Is Teredo in my router a back door?
You shouldn't be worried about it. It looks as if Teredo is a IPv6 tunneling technology. According to this Wikipedia article it allows for IPv6 connectivity by tunneling IPv6 packets through your router encapsulated in IPv4/UDP datagrams (so you can still talk IPv6 even though your router doesn't).
All this is quite simple to work around, just turn Teredo off. From 'Accessories', run 'Command Prompt' with a right-click 'run as Administrator', then when you get the command prompt, type in:
netsh interface teredo set state disable
then exit
and close the CMD prompt window. You will need a reboot to effect the change completely.

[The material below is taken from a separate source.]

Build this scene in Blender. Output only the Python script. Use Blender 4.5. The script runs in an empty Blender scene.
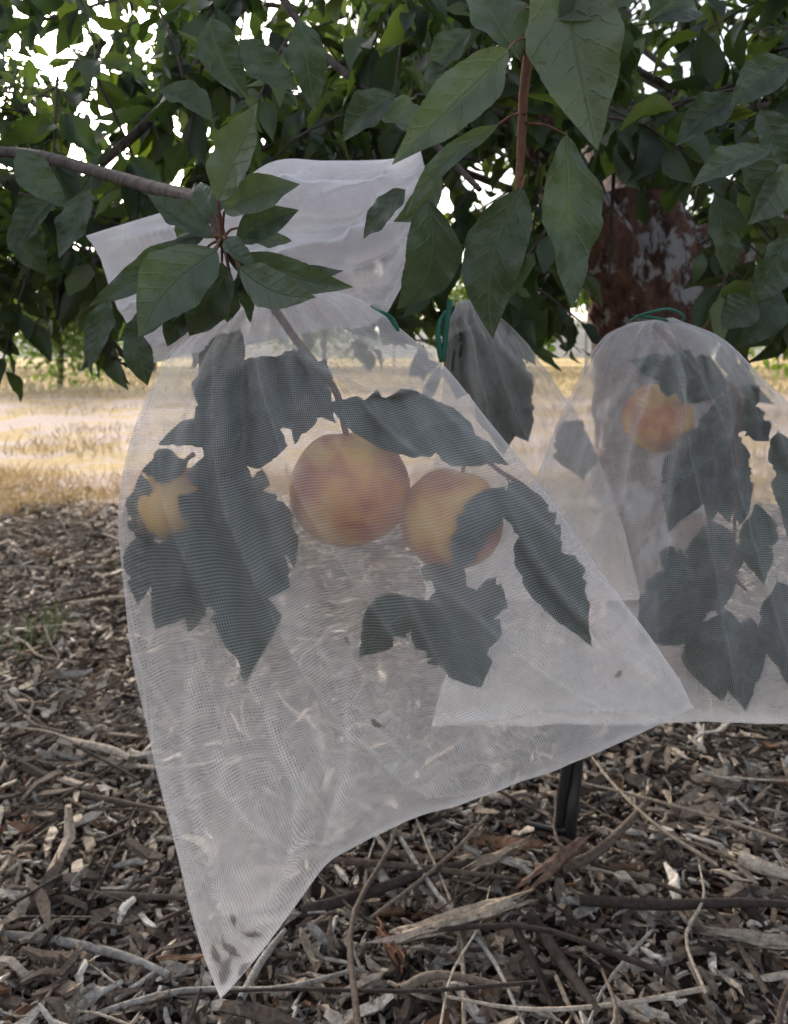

If you find you now can't go to your favorite website, chat club, MMORPG, etc., then you know what Teredo was actually doing, but why it is on your Win7 or higher machine is not really a mystery - it is 'down talking' to IP4 systems using it (in theory -however, in reality, since this functionality is already built-in to Windows without Teredo, chances are, it's some junky crawler you picked up....ewww....iccck!)
If you need to turn Teredo back on for some legitimate reason, just enter:
netsh interface teredo set state enable
at that same CMD prompt. SIMPLE! (oh, and reboot...of COURSE).
Teredo can be used for malicious purposed. unfortunately without seeing a traffic capture of what is actually being send across the port it is difficult to determine what its purpose is. I recommended using wireshark to capture traffic destined for that port on the local machine. It is also possible that it simply is Teredo. I will be happy to assist you with traffic analysis if necessary. At the end of the day if your not using Teredo an you have no use for the port than simply close it up.